Deadlift vs. Squat

In the epic deadlift vs. squat debate, the battle is not even close. The squat is by far the better exercise. This comes though almost entirely from a simple argument, yet one that I can mostly assume you have never considered.

The squat works better because, done right, it achieves a perfect balance between the anterior and posterior muscles. Some would argue this means the squat is a jack-of-all-trades exercise that focuses on nothing and thus feels too general. This conclusion is misleading and harmful. Our muscles and joints evolved to work as a unit and anything that deviates from this for heavy lifting is dangerous.

You need to choose a position that involves no extremes for any exercise. This means a medium grip or stance, a horizontal movement for all upper body choices, and a lower body selection that equally uses all of the muscles. You should feel as if no single muscle or joint takes over. This is a profound idea that completely changes the way you will think about picking the right exercises.

Physics

When you purely or even mostly rotate at a joint instead of moving in a straight line, as occurs through balanced multi-joint movements, you have an exercise that has isolation properties. Think of using a leg extension machine (isolation) versus a squat (compound), or a triceps extension (isolation) versus a bench press (compound).

Isolation exercises have these bad qualities:

  • They feel harmful to the joints. The rotation allows shearing forces to rip apart the joints, especially with heavy loads. Single joint movement exists for repositioning only. Think writing with your hands or grabbing a light object from up high. You could never do these actions with heavy weights.
  • They allow less tension for muscle growth. The muscles stretch and shorten too much which allows less sites for contraction. This also places more force into the joints instead of the actual movement. Try this example. Extend your elbow and relax your arm at your side. Flex your arm as tightly as possible. If honest with yourself, you will notice stress in your elbow. This stress occurs at the endpoints of isolation exercises.
  • They ignore synergy that occurs when parts work together. When you pull back your shoulder, your elbow bends. When crossing your arm over your chest, the elbow extends. This effect allows the body to work even better as a unit than predicted by looking at just each part.
  • Involve less muscle and risk imbalance.
  • Fail to use muscles uniformly, which simplifies form and protects the joints.

Deadlift

The deadlift overemphasizes the hamstrings, glutes, and lower back muscles. The hinge at the hip creates too far a distance from the resistance for these body parts. This allows too much range of motion and rotation at the hip joint, placing shearing forces upon the lower back and hip and reducing tension due to more time spent away from the optimal medium length. It also prevents much involvement of the quads and calves due to poor range of motion and moment arms for knee extension and plantarflexion.

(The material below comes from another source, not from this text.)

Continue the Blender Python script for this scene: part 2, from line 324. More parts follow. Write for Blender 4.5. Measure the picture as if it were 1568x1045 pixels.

The deadlift works the upper body well and includes the entire back, but a row hits the same muscles yet also trains the elbow flexors and core more intensely. These pulls therefore are more complete than a dead-lift, with the squat addressing the lower body more completely as well.

I assume most viewers use the barbell deadlift. The trap bar replacement can remedy this situation somewhat. It still may cause too much hip extension versus a squat, but helps reverse the disadvantages. You have to be very diligent about good form though.

Squat

With a low-bar position in the squat, all the muscles and joints get addressed in a balanced way. This has great benefits.

  • Stimulates growth in all the muscles without stressing the joints.
  • Creating higher tensions versus working each muscle through too great a range of motion.
  • Locks in and protects the knee due to tension from both the front and back created by the quads and hamstrings.
  • Emphasizes compression over shear compared with the deadlift. Our bodies adapted for compression when handling heavy weights.
  • It is the most efficient option.

The squat does have an awkward bar placement. While squatting is a natural activity, placing a barbell upon your back never will feel great. Good form can teach you to offset this drawback.

A front squat is a horrible squat. It overemphasizes the anterior. Ever hear the advice that when you squat, your knees should not surpass your toes? This is sensible advice. When the toes go over the knees too drastically, incredible shearing forces come about and rip the knee apart. The front squat purposely places this force on the knees to emphasize the quads and thus contains the same flaws as a deadlift.

Deadlift vs. Squat Resolved

The deadlift is far better than most exercises out there, but still has flaws. You take too great a risk when you lift heavy from an unbalanced position. The squat on the other hand allows high tensions in all the working muscles safely.

Some will say do both. They are wrong. The only viable choices are a squat and possibly a deadlift if used with a trap bar instead.

In the deadlift vs. squat debate, the squat wins.